──────── DATA BLOCK ────────

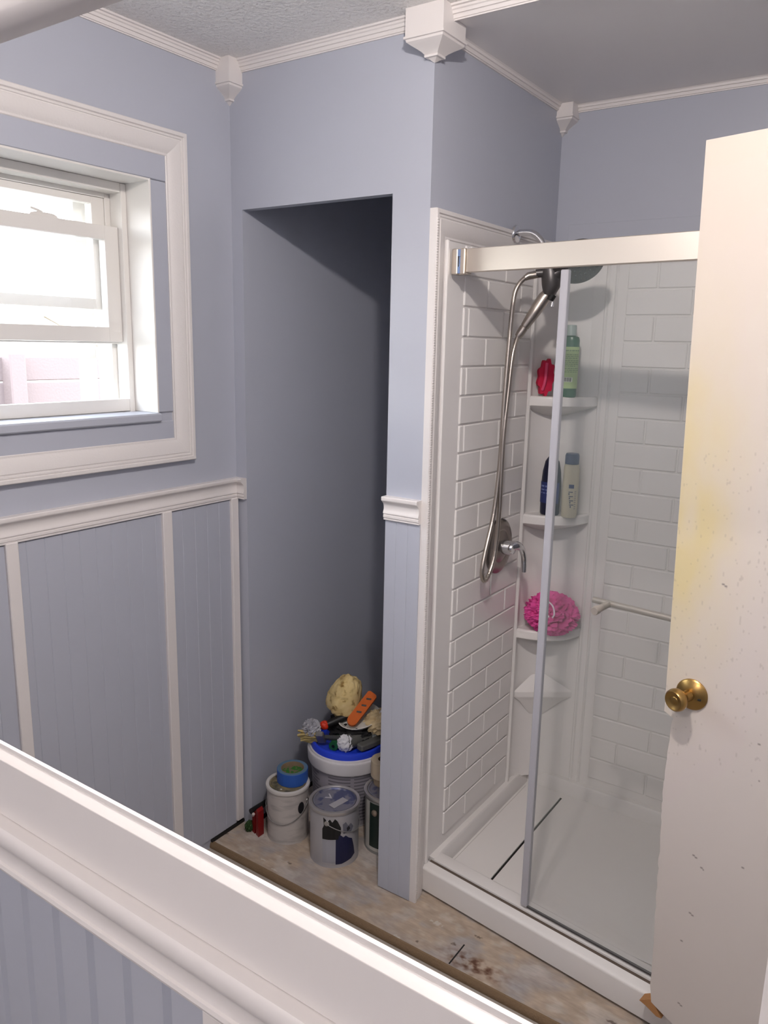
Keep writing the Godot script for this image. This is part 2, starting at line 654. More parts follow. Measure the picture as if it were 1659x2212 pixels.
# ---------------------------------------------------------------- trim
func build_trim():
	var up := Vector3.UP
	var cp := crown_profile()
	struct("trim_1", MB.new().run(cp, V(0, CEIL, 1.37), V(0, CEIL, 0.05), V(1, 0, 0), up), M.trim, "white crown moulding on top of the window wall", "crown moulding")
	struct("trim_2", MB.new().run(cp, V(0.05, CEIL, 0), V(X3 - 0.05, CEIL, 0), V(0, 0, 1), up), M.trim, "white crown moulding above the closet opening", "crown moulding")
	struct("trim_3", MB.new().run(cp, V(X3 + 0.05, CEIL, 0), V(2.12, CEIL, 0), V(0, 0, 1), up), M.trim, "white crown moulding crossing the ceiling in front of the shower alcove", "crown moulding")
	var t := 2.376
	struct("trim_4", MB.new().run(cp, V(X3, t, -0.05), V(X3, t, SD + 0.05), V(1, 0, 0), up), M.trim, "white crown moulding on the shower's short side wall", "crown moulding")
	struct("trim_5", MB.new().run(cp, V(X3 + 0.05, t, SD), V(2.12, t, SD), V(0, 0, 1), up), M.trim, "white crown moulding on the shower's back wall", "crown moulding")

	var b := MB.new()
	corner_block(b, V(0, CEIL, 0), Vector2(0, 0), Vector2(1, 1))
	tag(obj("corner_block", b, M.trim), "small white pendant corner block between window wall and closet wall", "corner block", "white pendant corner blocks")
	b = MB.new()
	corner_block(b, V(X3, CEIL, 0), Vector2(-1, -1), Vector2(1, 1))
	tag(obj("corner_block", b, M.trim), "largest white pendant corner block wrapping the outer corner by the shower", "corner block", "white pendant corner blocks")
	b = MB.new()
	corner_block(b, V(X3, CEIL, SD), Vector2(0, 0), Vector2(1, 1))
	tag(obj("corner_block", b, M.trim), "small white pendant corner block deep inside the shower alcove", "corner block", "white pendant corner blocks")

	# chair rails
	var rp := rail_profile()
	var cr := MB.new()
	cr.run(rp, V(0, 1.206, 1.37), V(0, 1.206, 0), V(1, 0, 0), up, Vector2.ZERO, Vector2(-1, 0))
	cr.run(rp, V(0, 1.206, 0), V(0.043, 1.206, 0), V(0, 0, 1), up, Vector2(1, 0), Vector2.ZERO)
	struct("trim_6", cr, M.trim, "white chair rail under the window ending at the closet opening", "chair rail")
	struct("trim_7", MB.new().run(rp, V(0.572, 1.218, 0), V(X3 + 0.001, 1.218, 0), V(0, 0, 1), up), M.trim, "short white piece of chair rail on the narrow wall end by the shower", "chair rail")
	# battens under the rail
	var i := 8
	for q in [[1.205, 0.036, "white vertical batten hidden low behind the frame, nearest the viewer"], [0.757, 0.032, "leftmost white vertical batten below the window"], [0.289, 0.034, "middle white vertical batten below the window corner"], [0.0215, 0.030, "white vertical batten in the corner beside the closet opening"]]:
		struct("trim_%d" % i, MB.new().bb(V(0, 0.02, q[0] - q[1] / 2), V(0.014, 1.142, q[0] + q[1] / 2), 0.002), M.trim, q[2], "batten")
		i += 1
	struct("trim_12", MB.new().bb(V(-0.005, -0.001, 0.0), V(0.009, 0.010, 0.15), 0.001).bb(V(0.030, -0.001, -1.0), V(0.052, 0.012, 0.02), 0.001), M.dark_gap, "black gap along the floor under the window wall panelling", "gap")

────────

EXERCISE PROMPT: Keep the pictures out of the copy and return the rest of the data above exactly.

RESPONSE:
Keep writing the Godot script for this image. This is part 2, starting at line 654. More parts follow. Measure the picture as if it were 1659x2212 pixels.
# ---------------------------------------------------------------- trim
func build_trim():
	var up := Vector3.UP
	var cp := crown_profile()
	struct("trim_1", MB.new().run(cp, V(0, CEIL, 1.37), V(0, CEIL, 0.05), V(1, 0, 0), up), M.trim, "white crown moulding on top of the window wall", "crown moulding")
	struct("trim_2", MB.new().run(cp, V(0.05, CEIL, 0), V(X3 - 0.05, CEIL, 0), V(0, 0, 1), up), M.trim, "white crown moulding above the closet opening", "crown moulding")
	struct("trim_3", MB.new().run(cp, V(X3 + 0.05, CEIL, 0), V(2.12, CEIL, 0), V(0, 0, 1), up), M.trim, "white crown moulding crossing the ceiling in front of the shower alcove", "crown moulding")
	var t := 2.376
	struct("trim_4", MB.new().run(cp, V(X3, t, -0.05), V(X3, t, SD + 0.05), V(1, 0, 0), up), M.trim, "white crown moulding on the shower's short side wall", "crown moulding")
	struct("trim_5", MB.new().run(cp, V(X3 + 0.05, t, SD), V(2.12, t, SD), V(0, 0, 1), up), M.trim, "white crown moulding on the shower's back wall", "crown moulding")

	var b := MB.new()
	corner_block(b, V(0, CEIL, 0), Vector2(0, 0), Vector2(1, 1))
	tag(obj("corner_block", b, M.trim), "small white pendant corner block between window wall and closet wall", "corner block", "white pendant corner blocks")
	b = MB.new()
	corner_block(b, V(X3, CEIL, 0), Vector2(-1, -1), Vector2(1, 1))
	tag(obj("corner_block", b, M.trim), "largest white pendant corner block wrapping the outer corner by the shower", "corner block", "white pendant corner blocks")
	b = MB.new()
	corner_block(b, V(X3, CEIL, SD), Vector2(0, 0), Vector2(1, 1))
	tag(obj("corner_block", b, M.trim), "small white pendant corner block deep inside the shower alcove", "corner block", "white pendant corner blocks")

	# chair rails
	var rp := rail_profile()
	var cr := MB.new()
	cr.run(rp, V(0, 1.206, 1.37), V(0, 1.206, 0), V(1, 0, 0), up, Vector2.ZERO, Vector2(-1, 0))
	cr.run(rp, V(0, 1.206, 0), V(0.043, 1.206, 0), V(0, 0, 1), up, Vector2(1, 0), Vector2.ZERO)
	struct("trim_6", cr, M.trim, "white chair rail under the window ending at the closet opening", "chair rail")
	struct("trim_7", MB.new().run(rp, V(0.572, 1.218, 0), V(X3 + 0.001, 1.218, 0), V(0, 0, 1), up), M.trim, "short white piece of chair rail on the narrow wall end by the shower", "chair rail")
	# battens under the rail
	var i := 8
	for q in [[1.205, 0.036, "white vertical batten hidden low behind the frame, nearest the viewer"], [0.757, 0.032, "leftmost white vertical batten below the window"], [0.289, 0.034, "middle white vertical batten below the window corner"], [0.0215, 0.030, "white vertical batten in the corner beside the closet opening"]]:
		struct("trim_%d" % i, MB.new().bb(V(0, 0.02, q[0] - q[1] / 2), V(0.014, 1.142, q[0] + q[1] / 2), 0.002), M.trim, q[2], "batten")
		i += 1
	struct("trim_12", MB.new().bb(V(-0.005, -0.001, 0.0), V(0.009, 0.010, 0.15), 0.001).bb(V(0.030, -0.001, -1.0), V(0.052, 0.012, 0.02), 0.001), M.dark_gap, "black gap along the floor under the window wall panelling", "gap")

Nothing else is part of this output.